SET EXERCISE | Retype all of the data exactly as given.

SOURCE EXCERPT |
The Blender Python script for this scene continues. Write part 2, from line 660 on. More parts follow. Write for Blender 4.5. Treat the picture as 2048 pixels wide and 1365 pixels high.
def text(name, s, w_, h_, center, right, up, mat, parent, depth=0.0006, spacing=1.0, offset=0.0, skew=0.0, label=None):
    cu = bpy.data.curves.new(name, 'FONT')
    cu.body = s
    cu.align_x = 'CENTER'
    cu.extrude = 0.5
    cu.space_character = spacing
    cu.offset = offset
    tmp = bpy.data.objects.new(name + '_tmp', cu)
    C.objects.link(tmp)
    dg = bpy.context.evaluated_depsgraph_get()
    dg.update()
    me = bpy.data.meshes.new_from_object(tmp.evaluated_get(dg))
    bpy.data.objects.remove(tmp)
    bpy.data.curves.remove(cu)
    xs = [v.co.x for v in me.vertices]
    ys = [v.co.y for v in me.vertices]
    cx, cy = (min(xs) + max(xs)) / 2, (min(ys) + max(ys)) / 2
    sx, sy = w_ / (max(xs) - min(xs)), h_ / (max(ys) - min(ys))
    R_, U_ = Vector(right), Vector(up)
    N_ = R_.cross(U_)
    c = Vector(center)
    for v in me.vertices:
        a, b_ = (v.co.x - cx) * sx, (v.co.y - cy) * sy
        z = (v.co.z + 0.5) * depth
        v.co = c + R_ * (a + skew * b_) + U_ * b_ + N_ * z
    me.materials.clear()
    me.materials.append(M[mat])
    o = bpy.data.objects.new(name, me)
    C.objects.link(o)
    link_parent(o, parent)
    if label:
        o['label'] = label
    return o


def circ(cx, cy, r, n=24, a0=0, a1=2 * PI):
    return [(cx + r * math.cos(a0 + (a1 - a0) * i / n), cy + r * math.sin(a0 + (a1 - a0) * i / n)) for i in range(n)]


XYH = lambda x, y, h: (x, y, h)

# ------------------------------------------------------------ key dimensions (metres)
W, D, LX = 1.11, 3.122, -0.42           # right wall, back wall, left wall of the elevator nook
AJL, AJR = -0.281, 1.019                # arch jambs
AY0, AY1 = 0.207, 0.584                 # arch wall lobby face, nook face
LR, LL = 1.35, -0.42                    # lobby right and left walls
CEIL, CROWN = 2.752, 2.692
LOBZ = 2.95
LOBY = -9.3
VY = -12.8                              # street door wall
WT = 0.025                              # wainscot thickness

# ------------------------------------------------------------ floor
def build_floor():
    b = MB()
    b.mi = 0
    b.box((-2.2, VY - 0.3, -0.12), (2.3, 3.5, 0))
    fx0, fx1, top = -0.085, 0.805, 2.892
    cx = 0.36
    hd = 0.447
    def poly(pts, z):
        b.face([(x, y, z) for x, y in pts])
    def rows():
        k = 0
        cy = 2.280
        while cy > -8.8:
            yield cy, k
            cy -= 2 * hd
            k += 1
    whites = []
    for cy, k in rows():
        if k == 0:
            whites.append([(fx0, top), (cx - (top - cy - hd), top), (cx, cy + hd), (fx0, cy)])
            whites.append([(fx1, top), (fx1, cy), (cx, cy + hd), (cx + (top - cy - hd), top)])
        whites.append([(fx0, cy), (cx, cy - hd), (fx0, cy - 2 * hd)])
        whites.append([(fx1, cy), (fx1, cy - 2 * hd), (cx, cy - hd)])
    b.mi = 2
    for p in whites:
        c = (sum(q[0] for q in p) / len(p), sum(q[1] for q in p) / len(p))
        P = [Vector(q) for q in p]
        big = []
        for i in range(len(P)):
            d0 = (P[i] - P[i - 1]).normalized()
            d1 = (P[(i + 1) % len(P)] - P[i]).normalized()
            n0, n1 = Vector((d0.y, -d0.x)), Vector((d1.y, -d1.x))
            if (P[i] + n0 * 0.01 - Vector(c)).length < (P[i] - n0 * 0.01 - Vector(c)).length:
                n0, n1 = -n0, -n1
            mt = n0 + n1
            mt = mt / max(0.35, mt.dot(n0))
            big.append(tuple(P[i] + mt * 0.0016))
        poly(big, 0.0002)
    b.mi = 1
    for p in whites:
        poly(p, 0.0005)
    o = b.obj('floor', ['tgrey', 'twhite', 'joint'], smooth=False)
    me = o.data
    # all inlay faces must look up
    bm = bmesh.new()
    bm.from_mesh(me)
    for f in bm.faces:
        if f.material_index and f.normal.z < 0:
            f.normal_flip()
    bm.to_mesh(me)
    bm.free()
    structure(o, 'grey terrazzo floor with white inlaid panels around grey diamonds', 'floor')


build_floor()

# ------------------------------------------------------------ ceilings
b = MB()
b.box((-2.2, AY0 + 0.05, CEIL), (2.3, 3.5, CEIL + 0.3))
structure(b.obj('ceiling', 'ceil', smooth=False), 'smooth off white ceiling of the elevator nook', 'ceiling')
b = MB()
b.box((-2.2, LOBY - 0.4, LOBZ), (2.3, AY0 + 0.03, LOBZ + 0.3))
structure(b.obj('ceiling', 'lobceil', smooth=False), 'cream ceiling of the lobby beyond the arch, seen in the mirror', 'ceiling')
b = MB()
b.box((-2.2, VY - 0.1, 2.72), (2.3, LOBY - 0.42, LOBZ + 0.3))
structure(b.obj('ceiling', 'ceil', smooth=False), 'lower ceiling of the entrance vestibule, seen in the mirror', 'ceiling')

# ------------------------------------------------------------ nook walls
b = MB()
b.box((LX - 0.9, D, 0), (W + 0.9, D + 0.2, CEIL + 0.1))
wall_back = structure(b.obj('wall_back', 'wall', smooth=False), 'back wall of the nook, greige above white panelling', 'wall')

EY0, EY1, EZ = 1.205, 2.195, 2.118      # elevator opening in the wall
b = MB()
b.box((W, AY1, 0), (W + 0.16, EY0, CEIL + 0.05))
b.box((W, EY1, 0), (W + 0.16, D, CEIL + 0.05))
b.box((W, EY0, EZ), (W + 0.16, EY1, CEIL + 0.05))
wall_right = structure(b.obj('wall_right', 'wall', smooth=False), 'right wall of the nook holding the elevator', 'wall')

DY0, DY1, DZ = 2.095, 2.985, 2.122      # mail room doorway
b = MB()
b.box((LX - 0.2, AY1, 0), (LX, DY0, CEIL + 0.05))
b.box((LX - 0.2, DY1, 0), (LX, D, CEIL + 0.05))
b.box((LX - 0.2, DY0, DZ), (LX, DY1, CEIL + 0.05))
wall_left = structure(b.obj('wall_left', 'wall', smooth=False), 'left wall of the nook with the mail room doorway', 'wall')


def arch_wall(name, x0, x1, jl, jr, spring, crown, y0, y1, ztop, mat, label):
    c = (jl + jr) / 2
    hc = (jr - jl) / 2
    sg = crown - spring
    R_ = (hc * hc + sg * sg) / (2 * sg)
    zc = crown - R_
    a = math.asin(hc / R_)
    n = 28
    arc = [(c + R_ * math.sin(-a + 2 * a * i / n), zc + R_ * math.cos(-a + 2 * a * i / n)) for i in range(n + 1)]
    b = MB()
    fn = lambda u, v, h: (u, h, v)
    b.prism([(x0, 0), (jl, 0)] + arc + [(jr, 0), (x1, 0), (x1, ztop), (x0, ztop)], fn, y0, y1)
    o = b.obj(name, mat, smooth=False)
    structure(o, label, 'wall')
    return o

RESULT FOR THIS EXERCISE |
The Blender Python script for this scene continues. Write part 2, from line 660 on. More parts follow. Write for Blender 4.5. Treat the picture as 2048 pixels wide and 1365 pixels high.
def text(name, s, w_, h_, center, right, up, mat, parent, depth=0.0006, spacing=1.0, offset=0.0, skew=0.0, label=None):
    cu = bpy.data.curves.new(name, 'FONT')
    cu.body = s
    cu.align_x = 'CENTER'
    cu.extrude = 0.5
    cu.space_character = spacing
    cu.offset = offset
    tmp = bpy.data.objects.new(name + '_tmp', cu)
    C.objects.link(tmp)
    dg = bpy.context.evaluated_depsgraph_get()
    dg.update()
    me = bpy.data.meshes.new_from_object(tmp.evaluated_get(dg))
    bpy.data.objects.remove(tmp)
    bpy.data.curves.remove(cu)
    xs = [v.co.x for v in me.vertices]
    ys = [v.co.y for v in me.vertices]
    cx, cy = (min(xs) + max(xs)) / 2, (min(ys) + max(ys)) / 2
    sx, sy = w_ / (max(xs) - min(xs)), h_ / (max(ys) - min(ys))
    R_, U_ = Vector(right), Vector(up)
    N_ = R_.cross(U_)
    c = Vector(center)
    for v in me.vertices:
        a, b_ = (v.co.x - cx) * sx, (v.co.y - cy) * sy
        z = (v.co.z + 0.5) * depth
        v.co = c + R_ * (a + skew * b_) + U_ * b_ + N_ * z
    me.materials.clear()
    me.materials.append(M[mat])
    o = bpy.data.objects.new(name, me)
    C.objects.link(o)
    link_parent(o, parent)
    if label:
        o['label'] = label
    return o


def circ(cx, cy, r, n=24, a0=0, a1=2 * PI):
    return [(cx + r * math.cos(a0 + (a1 - a0) * i / n), cy + r * math.sin(a0 + (a1 - a0) * i / n)) for i in range(n)]


XYH = lambda x, y, h: (x, y, h)

# ------------------------------------------------------------ key dimensions (metres)
W, D, LX = 1.11, 3.122, -0.42           # right wall, back wall, left wall of the elevator nook
AJL, AJR = -0.281, 1.019                # arch jambs
AY0, AY1 = 0.207, 0.584                 # arch wall lobby face, nook face
LR, LL = 1.35, -0.42                    # lobby right and left walls
CEIL, CROWN = 2.752, 2.692
LOBZ = 2.95
LOBY = -9.3
VY = -12.8                              # street door wall
WT = 0.025                              # wainscot thickness

# ------------------------------------------------------------ floor
def build_floor():
    b = MB()
    b.mi = 0
    b.box((-2.2, VY - 0.3, -0.12), (2.3, 3.5, 0))
    fx0, fx1, top = -0.085, 0.805, 2.892
    cx = 0.36
    hd = 0.447
    def poly(pts, z):
        b.face([(x, y, z) for x, y in pts])
    def rows():
        k = 0
        cy = 2.280
        while cy > -8.8:
            yield cy, k
            cy -= 2 * hd
            k += 1
    whites = []
    for cy, k in rows():
        if k == 0:
            whites.append([(fx0, top), (cx - (top - cy - hd), top), (cx, cy + hd), (fx0, cy)])
            whites.append([(fx1, top), (fx1, cy), (cx, cy + hd), (cx + (top - cy - hd), top)])
        whites.append([(fx0, cy), (cx, cy - hd), (fx0, cy - 2 * hd)])
        whites.append([(fx1, cy), (fx1, cy - 2 * hd), (cx, cy - hd)])
    b.mi = 2
    for p in whites:
        c = (sum(q[0] for q in p) / len(p), sum(q[1] for q in p) / len(p))
        P = [Vector(q) for q in p]
        big = []
        for i in range(len(P)):
            d0 = (P[i] - P[i - 1]).normalized()
            d1 = (P[(i + 1) % len(P)] - P[i]).normalized()
            n0, n1 = Vector((d0.y, -d0.x)), Vector((d1.y, -d1.x))
            if (P[i] + n0 * 0.01 - Vector(c)).length < (P[i] - n0 * 0.01 - Vector(c)).length:
                n0, n1 = -n0, -n1
            mt = n0 + n1
            mt = mt / max(0.35, mt.dot(n0))
            big.append(tuple(P[i] + mt * 0.0016))
        poly(big, 0.0002)
    b.mi = 1
    for p in whites:
        poly(p, 0.0005)
    o = b.obj('floor', ['tgrey', 'twhite', 'joint'], smooth=False)
    me = o.data
    # all inlay faces must look up
    bm = bmesh.new()
    bm.from_mesh(me)
    for f in bm.faces:
        if f.material_index and f.normal.z < 0:
            f.normal_flip()
    bm.to_mesh(me)
    bm.free()
    structure(o, 'grey terrazzo floor with white inlaid panels around grey diamonds', 'floor')


build_floor()

# ------------------------------------------------------------ ceilings
b = MB()
b.box((-2.2, AY0 + 0.05, CEIL), (2.3, 3.5, CEIL + 0.3))
structure(b.obj('ceiling', 'ceil', smooth=False), 'smooth off white ceiling of the elevator nook', 'ceiling')
b = MB()
b.box((-2.2, LOBY - 0.4, LOBZ), (2.3, AY0 + 0.03, LOBZ + 0.3))
structure(b.obj('ceiling', 'lobceil', smooth=False), 'cream ceiling of the lobby beyond the arch, seen in the mirror', 'ceiling')
b = MB()
b.box((-2.2, VY - 0.1, 2.72), (2.3, LOBY - 0.42, LOBZ + 0.3))
structure(b.obj('ceiling', 'ceil', smooth=False), 'lower ceiling of the entrance vestibule, seen in the mirror', 'ceiling')

# ------------------------------------------------------------ nook walls
b = MB()
b.box((LX - 0.9, D, 0), (W + 0.9, D + 0.2, CEIL + 0.1))
wall_back = structure(b.obj('wall_back', 'wall', smooth=False), 'back wall of the nook, greige above white panelling', 'wall')

EY0, EY1, EZ = 1.205, 2.195, 2.118      # elevator opening in the wall
b = MB()
b.box((W, AY1, 0), (W + 0.16, EY0, CEIL + 0.05))
b.box((W, EY1, 0), (W + 0.16, D, CEIL + 0.05))
b.box((W, EY0, EZ), (W + 0.16, EY1, CEIL + 0.05))
wall_right = structure(b.obj('wall_right', 'wall', smooth=False), 'right wall of the nook holding the elevator', 'wall')

DY0, DY1, DZ = 2.095, 2.985, 2.122      # mail room doorway
b = MB()
b.box((LX - 0.2, AY1, 0), (LX, DY0, CEIL + 0.05))
b.box((LX - 0.2, DY1, 0), (LX, D, CEIL + 0.05))
b.box((LX - 0.2, DY0, DZ), (LX, DY1, CEIL + 0.05))
wall_left = structure(b.obj('wall_left', 'wall', smooth=False), 'left wall of the nook with the mail room doorway', 'wall')


def arch_wall(name, x0, x1, jl, jr, spring, crown, y0, y1, ztop, mat, label):
    c = (jl + jr) / 2
    hc = (jr - jl) / 2
    sg = crown - spring
    R_ = (hc * hc + sg * sg) / (2 * sg)
    zc = crown - R_
    a = math.asin(hc / R_)
    n = 28
    arc = [(c + R_ * math.sin(-a + 2 * a * i / n), zc + R_ * math.cos(-a + 2 * a * i / n)) for i in range(n + 1)]
    b = MB()
    fn = lambda u, v, h: (u, h, v)
    b.prism([(x0, 0), (jl, 0)] + arc + [(jr, 0), (x1, 0), (x1, ztop), (x0, ztop)], fn, y0, y1)
    o = b.obj(name, mat, smooth=False)
    structure(o, label, 'wall')
    return o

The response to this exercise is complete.